> _Problem statement_
The complete listing should be restated exactly.

> _Available data_
** Start **

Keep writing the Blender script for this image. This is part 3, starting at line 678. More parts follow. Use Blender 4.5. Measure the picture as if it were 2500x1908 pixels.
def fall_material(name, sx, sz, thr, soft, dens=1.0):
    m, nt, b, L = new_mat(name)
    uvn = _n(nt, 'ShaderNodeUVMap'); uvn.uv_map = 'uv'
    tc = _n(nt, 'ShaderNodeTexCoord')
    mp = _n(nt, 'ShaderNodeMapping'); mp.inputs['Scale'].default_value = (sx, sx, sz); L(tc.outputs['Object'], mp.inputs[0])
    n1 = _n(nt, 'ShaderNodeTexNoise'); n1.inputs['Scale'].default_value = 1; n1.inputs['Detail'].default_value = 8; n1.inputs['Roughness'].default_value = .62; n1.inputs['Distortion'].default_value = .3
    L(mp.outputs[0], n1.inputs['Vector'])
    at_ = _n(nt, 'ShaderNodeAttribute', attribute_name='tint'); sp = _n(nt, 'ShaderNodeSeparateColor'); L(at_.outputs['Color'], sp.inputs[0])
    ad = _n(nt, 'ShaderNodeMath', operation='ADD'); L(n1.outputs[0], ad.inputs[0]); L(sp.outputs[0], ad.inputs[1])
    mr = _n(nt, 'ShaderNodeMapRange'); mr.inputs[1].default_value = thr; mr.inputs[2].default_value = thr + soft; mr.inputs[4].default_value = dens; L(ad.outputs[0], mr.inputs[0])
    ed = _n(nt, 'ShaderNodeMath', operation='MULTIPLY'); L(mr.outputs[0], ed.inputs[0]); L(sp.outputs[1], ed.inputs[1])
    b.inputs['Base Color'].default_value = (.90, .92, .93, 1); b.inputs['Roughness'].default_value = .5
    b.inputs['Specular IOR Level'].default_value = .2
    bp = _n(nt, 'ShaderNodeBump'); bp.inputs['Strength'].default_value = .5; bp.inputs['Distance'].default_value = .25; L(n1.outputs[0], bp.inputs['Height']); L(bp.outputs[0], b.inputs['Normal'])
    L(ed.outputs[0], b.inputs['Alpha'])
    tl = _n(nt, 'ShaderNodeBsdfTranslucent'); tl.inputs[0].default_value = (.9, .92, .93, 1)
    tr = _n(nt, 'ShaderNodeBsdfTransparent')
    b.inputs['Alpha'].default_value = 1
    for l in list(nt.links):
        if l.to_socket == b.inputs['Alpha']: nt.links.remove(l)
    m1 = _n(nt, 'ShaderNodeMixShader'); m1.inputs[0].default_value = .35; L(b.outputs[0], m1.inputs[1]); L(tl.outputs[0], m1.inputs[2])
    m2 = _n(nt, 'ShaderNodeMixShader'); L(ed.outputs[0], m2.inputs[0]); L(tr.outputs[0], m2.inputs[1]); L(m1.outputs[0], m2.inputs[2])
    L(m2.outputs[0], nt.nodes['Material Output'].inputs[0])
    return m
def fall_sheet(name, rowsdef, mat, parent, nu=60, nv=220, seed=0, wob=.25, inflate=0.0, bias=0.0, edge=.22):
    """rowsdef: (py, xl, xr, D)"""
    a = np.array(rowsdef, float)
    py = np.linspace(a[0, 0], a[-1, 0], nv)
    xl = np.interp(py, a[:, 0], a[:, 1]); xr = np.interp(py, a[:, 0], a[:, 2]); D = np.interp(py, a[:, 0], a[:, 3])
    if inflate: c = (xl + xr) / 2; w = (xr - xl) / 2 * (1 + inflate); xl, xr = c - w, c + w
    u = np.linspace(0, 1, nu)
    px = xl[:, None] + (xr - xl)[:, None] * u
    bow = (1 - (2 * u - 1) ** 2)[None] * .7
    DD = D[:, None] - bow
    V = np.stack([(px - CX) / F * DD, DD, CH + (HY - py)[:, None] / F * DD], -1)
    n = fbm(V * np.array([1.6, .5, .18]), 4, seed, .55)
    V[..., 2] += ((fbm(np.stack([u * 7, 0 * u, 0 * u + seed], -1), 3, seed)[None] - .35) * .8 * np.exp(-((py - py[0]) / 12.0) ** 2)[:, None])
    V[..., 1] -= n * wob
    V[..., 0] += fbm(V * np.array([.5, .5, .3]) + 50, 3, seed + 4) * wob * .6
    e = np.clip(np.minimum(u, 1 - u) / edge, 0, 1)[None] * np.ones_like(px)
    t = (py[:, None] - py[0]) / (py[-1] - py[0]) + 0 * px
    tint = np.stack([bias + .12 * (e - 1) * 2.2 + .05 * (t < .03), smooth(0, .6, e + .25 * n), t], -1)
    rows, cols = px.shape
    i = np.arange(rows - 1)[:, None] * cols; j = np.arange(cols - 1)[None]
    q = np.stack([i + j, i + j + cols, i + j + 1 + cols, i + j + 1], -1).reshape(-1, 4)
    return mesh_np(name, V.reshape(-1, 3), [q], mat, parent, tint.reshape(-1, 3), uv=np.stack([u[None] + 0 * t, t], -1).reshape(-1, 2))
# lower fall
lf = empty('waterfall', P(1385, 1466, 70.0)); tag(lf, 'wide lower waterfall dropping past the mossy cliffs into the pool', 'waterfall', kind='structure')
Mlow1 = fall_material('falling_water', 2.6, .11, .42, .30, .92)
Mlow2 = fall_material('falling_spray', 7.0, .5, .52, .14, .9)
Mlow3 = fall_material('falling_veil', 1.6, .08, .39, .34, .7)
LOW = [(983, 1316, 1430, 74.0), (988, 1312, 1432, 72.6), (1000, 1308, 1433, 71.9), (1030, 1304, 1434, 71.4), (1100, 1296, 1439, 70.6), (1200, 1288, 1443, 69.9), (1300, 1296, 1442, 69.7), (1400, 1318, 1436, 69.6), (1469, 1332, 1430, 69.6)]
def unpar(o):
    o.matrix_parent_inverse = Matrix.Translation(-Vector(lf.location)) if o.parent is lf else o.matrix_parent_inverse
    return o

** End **

> _Response to the task_
Keep writing the Blender script for this image. This is part 3, starting at line 678. More parts follow. Use Blender 4.5. Measure the picture as if it were 2500x1908 pixels.
def fall_material(name, sx, sz, thr, soft, dens=1.0):
    m, nt, b, L = new_mat(name)
    uvn = _n(nt, 'ShaderNodeUVMap'); uvn.uv_map = 'uv'
    tc = _n(nt, 'ShaderNodeTexCoord')
    mp = _n(nt, 'ShaderNodeMapping'); mp.inputs['Scale'].default_value = (sx, sx, sz); L(tc.outputs['Object'], mp.inputs[0])
    n1 = _n(nt, 'ShaderNodeTexNoise'); n1.inputs['Scale'].default_value = 1; n1.inputs['Detail'].default_value = 8; n1.inputs['Roughness'].default_value = .62; n1.inputs['Distortion'].default_value = .3
    L(mp.outputs[0], n1.inputs['Vector'])
    at_ = _n(nt, 'ShaderNodeAttribute', attribute_name='tint'); sp = _n(nt, 'ShaderNodeSeparateColor'); L(at_.outputs['Color'], sp.inputs[0])
    ad = _n(nt, 'ShaderNodeMath', operation='ADD'); L(n1.outputs[0], ad.inputs[0]); L(sp.outputs[0], ad.inputs[1])
    mr = _n(nt, 'ShaderNodeMapRange'); mr.inputs[1].default_value = thr; mr.inputs[2].default_value = thr + soft; mr.inputs[4].default_value = dens; L(ad.outputs[0], mr.inputs[0])
    ed = _n(nt, 'ShaderNodeMath', operation='MULTIPLY'); L(mr.outputs[0], ed.inputs[0]); L(sp.outputs[1], ed.inputs[1])
    b.inputs['Base Color'].default_value = (.90, .92, .93, 1); b.inputs['Roughness'].default_value = .5
    b.inputs['Specular IOR Level'].default_value = .2
    bp = _n(nt, 'ShaderNodeBump'); bp.inputs['Strength'].default_value = .5; bp.inputs['Distance'].default_value = .25; L(n1.outputs[0], bp.inputs['Height']); L(bp.outputs[0], b.inputs['Normal'])
    L(ed.outputs[0], b.inputs['Alpha'])
    tl = _n(nt, 'ShaderNodeBsdfTranslucent'); tl.inputs[0].default_value = (.9, .92, .93, 1)
    tr = _n(nt, 'ShaderNodeBsdfTransparent')
    b.inputs['Alpha'].default_value = 1
    for l in list(nt.links):
        if l.to_socket == b.inputs['Alpha']: nt.links.remove(l)
    m1 = _n(nt, 'ShaderNodeMixShader'); m1.inputs[0].default_value = .35; L(b.outputs[0], m1.inputs[1]); L(tl.outputs[0], m1.inputs[2])
    m2 = _n(nt, 'ShaderNodeMixShader'); L(ed.outputs[0], m2.inputs[0]); L(tr.outputs[0], m2.inputs[1]); L(m1.outputs[0], m2.inputs[2])
    L(m2.outputs[0], nt.nodes['Material Output'].inputs[0])
    return m
def fall_sheet(name, rowsdef, mat, parent, nu=60, nv=220, seed=0, wob=.25, inflate=0.0, bias=0.0, edge=.22):
    """rowsdef: (py, xl, xr, D)"""
    a = np.array(rowsdef, float)
    py = np.linspace(a[0, 0], a[-1, 0], nv)
    xl = np.interp(py, a[:, 0], a[:, 1]); xr = np.interp(py, a[:, 0], a[:, 2]); D = np.interp(py, a[:, 0], a[:, 3])
    if inflate: c = (xl + xr) / 2; w = (xr - xl) / 2 * (1 + inflate); xl, xr = c - w, c + w
    u = np.linspace(0, 1, nu)
    px = xl[:, None] + (xr - xl)[:, None] * u
    bow = (1 - (2 * u - 1) ** 2)[None] * .7
    DD = D[:, None] - bow
    V = np.stack([(px - CX) / F * DD, DD, CH + (HY - py)[:, None] / F * DD], -1)
    n = fbm(V * np.array([1.6, .5, .18]), 4, seed, .55)
    V[..., 2] += ((fbm(np.stack([u * 7, 0 * u, 0 * u + seed], -1), 3, seed)[None] - .35) * .8 * np.exp(-((py - py[0]) / 12.0) ** 2)[:, None])
    V[..., 1] -= n * wob
    V[..., 0] += fbm(V * np.array([.5, .5, .3]) + 50, 3, seed + 4) * wob * .6
    e = np.clip(np.minimum(u, 1 - u) / edge, 0, 1)[None] * np.ones_like(px)
    t = (py[:, None] - py[0]) / (py[-1] - py[0]) + 0 * px
    tint = np.stack([bias + .12 * (e - 1) * 2.2 + .05 * (t < .03), smooth(0, .6, e + .25 * n), t], -1)
    rows, cols = px.shape
    i = np.arange(rows - 1)[:, None] * cols; j = np.arange(cols - 1)[None]
    q = np.stack([i + j, i + j + cols, i + j + 1 + cols, i + j + 1], -1).reshape(-1, 4)
    return mesh_np(name, V.reshape(-1, 3), [q], mat, parent, tint.reshape(-1, 3), uv=np.stack([u[None] + 0 * t, t], -1).reshape(-1, 2))
# lower fall
lf = empty('waterfall', P(1385, 1466, 70.0)); tag(lf, 'wide lower waterfall dropping past the mossy cliffs into the pool', 'waterfall', kind='structure')
Mlow1 = fall_material('falling_water', 2.6, .11, .42, .30, .92)
Mlow2 = fall_material('falling_spray', 7.0, .5, .52, .14, .9)
Mlow3 = fall_material('falling_veil', 1.6, .08, .39, .34, .7)
LOW = [(983, 1316, 1430, 74.0), (988, 1312, 1432, 72.6), (1000, 1308, 1433, 71.9), (1030, 1304, 1434, 71.4), (1100, 1296, 1439, 70.6), (1200, 1288, 1443, 69.9), (1300, 1296, 1442, 69.7), (1400, 1318, 1436, 69.6), (1469, 1332, 1430, 69.6)]
def unpar(o):
    o.matrix_parent_inverse = Matrix.Translation(-Vector(lf.location)) if o.parent is lf else o.matrix_parent_inverse
    return o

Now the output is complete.